# Written problem
Any picture among the records should be left out, please; retype the rest exactly.

# Input
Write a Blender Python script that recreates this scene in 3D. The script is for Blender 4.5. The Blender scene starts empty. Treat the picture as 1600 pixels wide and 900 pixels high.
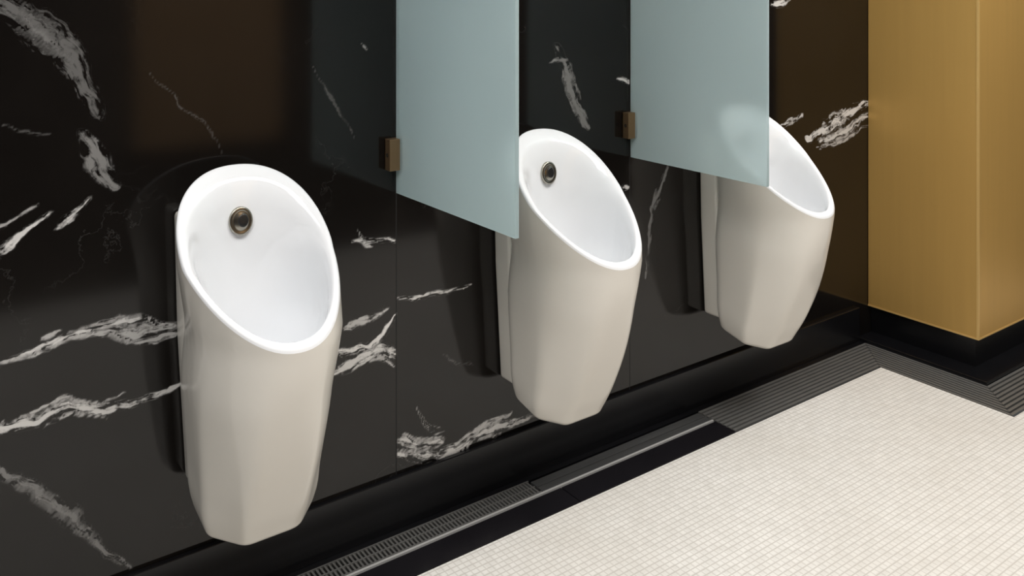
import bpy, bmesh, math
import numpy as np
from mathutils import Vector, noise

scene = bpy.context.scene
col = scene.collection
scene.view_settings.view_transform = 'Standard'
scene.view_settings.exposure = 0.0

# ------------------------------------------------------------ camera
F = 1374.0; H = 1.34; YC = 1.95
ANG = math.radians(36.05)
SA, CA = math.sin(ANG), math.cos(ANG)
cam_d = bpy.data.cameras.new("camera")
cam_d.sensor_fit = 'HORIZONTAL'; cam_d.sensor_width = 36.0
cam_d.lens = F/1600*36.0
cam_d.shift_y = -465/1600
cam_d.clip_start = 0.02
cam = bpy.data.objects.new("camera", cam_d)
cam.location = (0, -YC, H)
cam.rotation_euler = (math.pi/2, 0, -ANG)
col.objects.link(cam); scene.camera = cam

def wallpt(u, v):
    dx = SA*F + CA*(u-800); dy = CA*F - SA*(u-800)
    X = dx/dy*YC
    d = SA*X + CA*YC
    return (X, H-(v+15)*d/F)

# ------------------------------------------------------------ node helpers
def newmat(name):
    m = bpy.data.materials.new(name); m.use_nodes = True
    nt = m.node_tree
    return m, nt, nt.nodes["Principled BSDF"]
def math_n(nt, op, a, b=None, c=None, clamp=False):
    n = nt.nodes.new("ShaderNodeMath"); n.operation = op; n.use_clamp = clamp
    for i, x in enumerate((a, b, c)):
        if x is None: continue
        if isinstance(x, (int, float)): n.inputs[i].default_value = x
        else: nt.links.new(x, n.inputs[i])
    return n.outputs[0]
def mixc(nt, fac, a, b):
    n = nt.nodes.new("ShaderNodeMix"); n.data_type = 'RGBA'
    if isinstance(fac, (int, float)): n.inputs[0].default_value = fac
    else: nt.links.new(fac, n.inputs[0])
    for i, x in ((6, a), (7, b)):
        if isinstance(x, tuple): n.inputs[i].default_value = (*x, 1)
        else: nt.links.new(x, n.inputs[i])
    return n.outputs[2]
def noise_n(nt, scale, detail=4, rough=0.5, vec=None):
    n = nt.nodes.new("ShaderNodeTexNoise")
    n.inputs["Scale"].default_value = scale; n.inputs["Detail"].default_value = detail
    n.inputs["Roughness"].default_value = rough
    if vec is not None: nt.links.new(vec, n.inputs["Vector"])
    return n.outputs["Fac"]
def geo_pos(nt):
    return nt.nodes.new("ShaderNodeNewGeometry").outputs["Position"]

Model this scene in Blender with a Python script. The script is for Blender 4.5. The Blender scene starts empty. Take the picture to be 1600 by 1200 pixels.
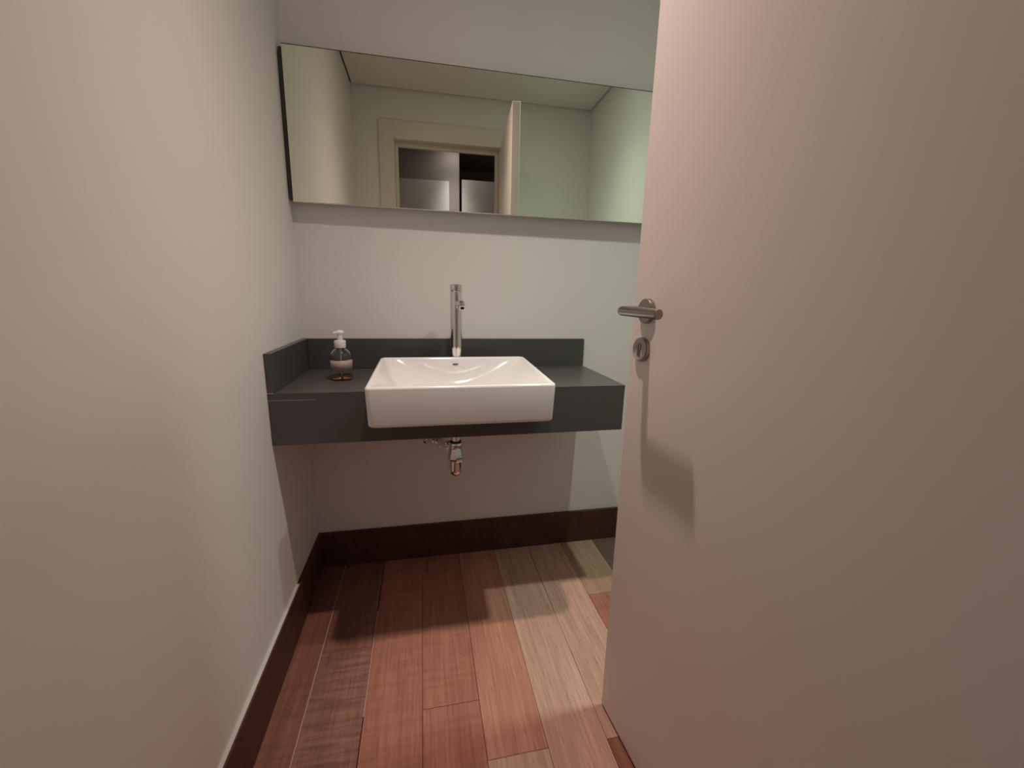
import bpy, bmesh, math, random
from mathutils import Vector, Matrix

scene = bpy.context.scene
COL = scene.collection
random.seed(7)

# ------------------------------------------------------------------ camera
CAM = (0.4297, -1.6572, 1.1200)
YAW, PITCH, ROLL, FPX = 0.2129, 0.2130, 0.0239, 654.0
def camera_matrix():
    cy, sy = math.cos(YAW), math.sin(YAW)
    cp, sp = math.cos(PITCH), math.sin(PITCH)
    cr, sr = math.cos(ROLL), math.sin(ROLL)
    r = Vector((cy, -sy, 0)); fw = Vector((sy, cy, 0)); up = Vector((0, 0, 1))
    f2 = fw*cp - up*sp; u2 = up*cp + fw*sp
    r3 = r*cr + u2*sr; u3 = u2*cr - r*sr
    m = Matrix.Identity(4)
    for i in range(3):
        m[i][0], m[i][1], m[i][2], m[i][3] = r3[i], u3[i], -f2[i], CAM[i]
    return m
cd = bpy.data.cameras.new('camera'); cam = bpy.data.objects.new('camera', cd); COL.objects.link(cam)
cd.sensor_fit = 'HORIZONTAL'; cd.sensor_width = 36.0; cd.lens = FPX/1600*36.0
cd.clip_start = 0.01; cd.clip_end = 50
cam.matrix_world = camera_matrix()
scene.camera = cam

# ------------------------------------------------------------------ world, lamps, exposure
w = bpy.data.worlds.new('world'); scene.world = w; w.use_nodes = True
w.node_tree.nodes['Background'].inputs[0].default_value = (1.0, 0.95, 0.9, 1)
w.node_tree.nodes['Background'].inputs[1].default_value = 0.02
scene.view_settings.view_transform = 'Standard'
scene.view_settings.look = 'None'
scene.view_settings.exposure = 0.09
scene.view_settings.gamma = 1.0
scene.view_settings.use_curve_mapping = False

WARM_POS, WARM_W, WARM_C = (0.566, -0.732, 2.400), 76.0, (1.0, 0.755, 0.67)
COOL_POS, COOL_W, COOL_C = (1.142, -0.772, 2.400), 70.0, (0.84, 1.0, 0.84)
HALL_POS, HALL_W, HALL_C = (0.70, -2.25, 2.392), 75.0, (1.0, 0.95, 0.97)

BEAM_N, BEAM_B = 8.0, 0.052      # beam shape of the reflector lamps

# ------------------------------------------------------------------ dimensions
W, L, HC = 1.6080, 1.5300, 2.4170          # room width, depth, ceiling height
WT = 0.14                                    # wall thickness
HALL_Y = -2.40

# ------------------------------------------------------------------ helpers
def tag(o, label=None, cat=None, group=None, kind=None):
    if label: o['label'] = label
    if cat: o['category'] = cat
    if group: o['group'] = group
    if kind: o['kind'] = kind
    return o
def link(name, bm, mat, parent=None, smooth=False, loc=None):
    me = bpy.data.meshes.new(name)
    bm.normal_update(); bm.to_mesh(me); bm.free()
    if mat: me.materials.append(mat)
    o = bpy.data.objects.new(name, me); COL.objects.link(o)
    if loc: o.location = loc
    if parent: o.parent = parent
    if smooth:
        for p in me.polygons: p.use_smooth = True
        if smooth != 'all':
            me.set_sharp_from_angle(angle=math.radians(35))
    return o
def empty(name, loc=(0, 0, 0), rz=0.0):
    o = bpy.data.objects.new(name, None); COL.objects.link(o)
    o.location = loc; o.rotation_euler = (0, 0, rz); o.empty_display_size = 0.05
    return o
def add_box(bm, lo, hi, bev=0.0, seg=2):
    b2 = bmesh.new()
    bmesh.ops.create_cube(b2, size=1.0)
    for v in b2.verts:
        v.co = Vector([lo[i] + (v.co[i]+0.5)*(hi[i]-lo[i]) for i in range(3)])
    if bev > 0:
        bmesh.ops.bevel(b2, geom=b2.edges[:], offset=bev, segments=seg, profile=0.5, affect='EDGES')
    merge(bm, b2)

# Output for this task
Write a Blender Python script that recreates this scene in 3D. The script is for Blender 4.5. The Blender scene starts empty. Treat the picture as 1600 pixels wide and 900 pixels high.
import bpy, bmesh, math
import numpy as np
from mathutils import Vector, noise

scene = bpy.context.scene
col = scene.collection
scene.view_settings.view_transform = 'Standard'
scene.view_settings.exposure = 0.0

# ------------------------------------------------------------ camera
F = 1374.0; H = 1.34; YC = 1.95
ANG = math.radians(36.05)
SA, CA = math.sin(ANG), math.cos(ANG)
cam_d = bpy.data.cameras.new("camera")
cam_d.sensor_fit = 'HORIZONTAL'; cam_d.sensor_width = 36.0
cam_d.lens = F/1600*36.0
cam_d.shift_y = -465/1600
cam_d.clip_start = 0.02
cam = bpy.data.objects.new("camera", cam_d)
cam.location = (0, -YC, H)
cam.rotation_euler = (math.pi/2, 0, -ANG)
col.objects.link(cam); scene.camera = cam

def wallpt(u, v):
    dx = SA*F + CA*(u-800); dy = CA*F - SA*(u-800)
    X = dx/dy*YC
    d = SA*X + CA*YC
    return (X, H-(v+15)*d/F)

# ------------------------------------------------------------ node helpers
def newmat(name):
    m = bpy.data.materials.new(name); m.use_nodes = True
    nt = m.node_tree
    return m, nt, nt.nodes["Principled BSDF"]
def math_n(nt, op, a, b=None, c=None, clamp=False):
    n = nt.nodes.new("ShaderNodeMath"); n.operation = op; n.use_clamp = clamp
    for i, x in enumerate((a, b, c)):
        if x is None: continue
        if isinstance(x, (int, float)): n.inputs[i].default_value = x
        else: nt.links.new(x, n.inputs[i])
    return n.outputs[0]
def mixc(nt, fac, a, b):
    n = nt.nodes.new("ShaderNodeMix"); n.data_type = 'RGBA'
    if isinstance(fac, (int, float)): n.inputs[0].default_value = fac
    else: nt.links.new(fac, n.inputs[0])
    for i, x in ((6, a), (7, b)):
        if isinstance(x, tuple): n.inputs[i].default_value = (*x, 1)
        else: nt.links.new(x, n.inputs[i])
    return n.outputs[2]
def noise_n(nt, scale, detail=4, rough=0.5, vec=None):
    n = nt.nodes.new("ShaderNodeTexNoise")
    n.inputs["Scale"].default_value = scale; n.inputs["Detail"].default_value = detail
    n.inputs["Roughness"].default_value = rough
    if vec is not None: nt.links.new(vec, n.inputs["Vector"])
    return n.outputs["Fac"]
def geo_pos(nt):
    return nt.nodes.new("ShaderNodeNewGeometry").outputs["Position"]

Model this scene in Blender with a Python script. The script is for Blender 4.5. The Blender scene starts empty. Take the picture to be 1600 by 1200 pixels.
import bpy, bmesh, math, random
from mathutils import Vector, Matrix

scene = bpy.context.scene
COL = scene.collection
random.seed(7)

# ------------------------------------------------------------------ camera
CAM = (0.4297, -1.6572, 1.1200)
YAW, PITCH, ROLL, FPX = 0.2129, 0.2130, 0.0239, 654.0
def camera_matrix():
    cy, sy = math.cos(YAW), math.sin(YAW)
    cp, sp = math.cos(PITCH), math.sin(PITCH)
    cr, sr = math.cos(ROLL), math.sin(ROLL)
    r = Vector((cy, -sy, 0)); fw = Vector((sy, cy, 0)); up = Vector((0, 0, 1))
    f2 = fw*cp - up*sp; u2 = up*cp + fw*sp
    r3 = r*cr + u2*sr; u3 = u2*cr - r*sr
    m = Matrix.Identity(4)
    for i in range(3):
        m[i][0], m[i][1], m[i][2], m[i][3] = r3[i], u3[i], -f2[i], CAM[i]
    return m
cd = bpy.data.cameras.new('camera'); cam = bpy.data.objects.new('camera', cd); COL.objects.link(cam)
cd.sensor_fit = 'HORIZONTAL'; cd.sensor_width = 36.0; cd.lens = FPX/1600*36.0
cd.clip_start = 0.01; cd.clip_end = 50
cam.matrix_world = camera_matrix()
scene.camera = cam

# ------------------------------------------------------------------ world, lamps, exposure
w = bpy.data.worlds.new('world'); scene.world = w; w.use_nodes = True
w.node_tree.nodes['Background'].inputs[0].default_value = (1.0, 0.95, 0.9, 1)
w.node_tree.nodes['Background'].inputs[1].default_value = 0.02
scene.view_settings.view_transform = 'Standard'
scene.view_settings.look = 'None'
scene.view_settings.exposure = 0.09
scene.view_settings.gamma = 1.0
scene.view_settings.use_curve_mapping = False

WARM_POS, WARM_W, WARM_C = (0.566, -0.732, 2.400), 76.0, (1.0, 0.755, 0.67)
COOL_POS, COOL_W, COOL_C = (1.142, -0.772, 2.400), 70.0, (0.84, 1.0, 0.84)
HALL_POS, HALL_W, HALL_C = (0.70, -2.25, 2.392), 75.0, (1.0, 0.95, 0.97)

BEAM_N, BEAM_B = 8.0, 0.052      # beam shape of the reflector lamps

# ------------------------------------------------------------------ dimensions
W, L, HC = 1.6080, 1.5300, 2.4170          # room width, depth, ceiling height
WT = 0.14                                    # wall thickness
HALL_Y = -2.40

# ------------------------------------------------------------------ helpers
def tag(o, label=None, cat=None, group=None, kind=None):
    if label: o['label'] = label
    if cat: o['category'] = cat
    if group: o['group'] = group
    if kind: o['kind'] = kind
    return o
def link(name, bm, mat, parent=None, smooth=False, loc=None):
    me = bpy.data.meshes.new(name)
    bm.normal_update(); bm.to_mesh(me); bm.free()
    if mat: me.materials.append(mat)
    o = bpy.data.objects.new(name, me); COL.objects.link(o)
    if loc: o.location = loc
    if parent: o.parent = parent
    if smooth:
        for p in me.polygons: p.use_smooth = True
        if smooth != 'all':
            me.set_sharp_from_angle(angle=math.radians(35))
    return o
def empty(name, loc=(0, 0, 0), rz=0.0):
    o = bpy.data.objects.new(name, None); COL.objects.link(o)
    o.location = loc; o.rotation_euler = (0, 0, rz); o.empty_display_size = 0.05
    return o
def add_box(bm, lo, hi, bev=0.0, seg=2):
    b2 = bmesh.new()
    bmesh.ops.create_cube(b2, size=1.0)
    for v in b2.verts:
        v.co = Vector([lo[i] + (v.co[i]+0.5)*(hi[i]-lo[i]) for i in range(3)])
    if bev > 0:
        bmesh.ops.bevel(b2, geom=b2.edges[:], offset=bev, segments=seg, profile=0.5, affect='EDGES')
    merge(bm, b2)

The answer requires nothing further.